While institutional interest in the IPO remained healthy, retail participation was relatively muted, prompting questions around pricing, offer structure and whether value still exists for individual investors. Responding to these concerns, Kondawar stressed that retail investors often do not get enough credit for their judgment. He acknowledged that pricing may have acted as a deterrent but cautioned against equating a higher share price with overvaluation, arguing that earnings and business fundamentals matter far more.
He also observed that retail sentiment towards IPOs has cooled over the past year amid market volatility, which he believes is a healthy trend. In his view, IPOs should not be treated as lottery tickets, and a more measured approach from retail investors is ultimately positive for the market.
Looking beyond the IPO dynamics, Kondawar was emphatic about the long-term runway for asset management companies in India. Drawing a global comparison, he highlighted how in the US, the largest fund managers manage assets far larger than the balance sheets of the biggest banks, whereas in India the situation is still reversed. He believes India could gradually move towards a similar structure, with fund managers playing a much bigger role in the financial ecosystem. He also underscored the structural strengths of the AMC business model, pointing to exceptionally high returns on assets, minimal capital requirements and strong scalability. With very limited equity infusion over three decades since the joint venture’s formation in 1993, the current IPO being an offer for sale was, in his view, a natural outcome rather than a negative signal. Kondawar added that the shift in investor behaviour will further support the sector’s growth. As younger investors move away from traditional savings avenues like fixed deposits and savings accounts, demand for market-linked products offering the potential for double-digit returns is likely to rise, creating a long growth runway for AMCs and wealth management companies.

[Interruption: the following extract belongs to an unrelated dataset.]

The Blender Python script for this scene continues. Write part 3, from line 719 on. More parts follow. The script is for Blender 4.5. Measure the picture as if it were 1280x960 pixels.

The conversation also touched upon concerns around declining expense ratios following regulatory changes. Kondawar welcomed SEBI’s move, calling it investor-friendly and necessary for the next phase of financialisation in India. He pointed out that the mutual fund industry has grown from around ₹10 lakh crore 15 years ago to nearly ₹70 lakh crore today and sees no reason why it cannot expand to ₹150–300 lakh crore over time.
While the near-term impact of lower expense ratios remains a topic of debate, Kondawar believes the long-term benefits will outweigh the concerns. Lower costs, in his view, will attract a much broader investor base, aid industry expansion and ultimately strengthen large, scalable players. How valuations between the two listed AMCs evolve over the next one to two years will be closely watched, but the broader sector outlook, he believes, remains firmly positive.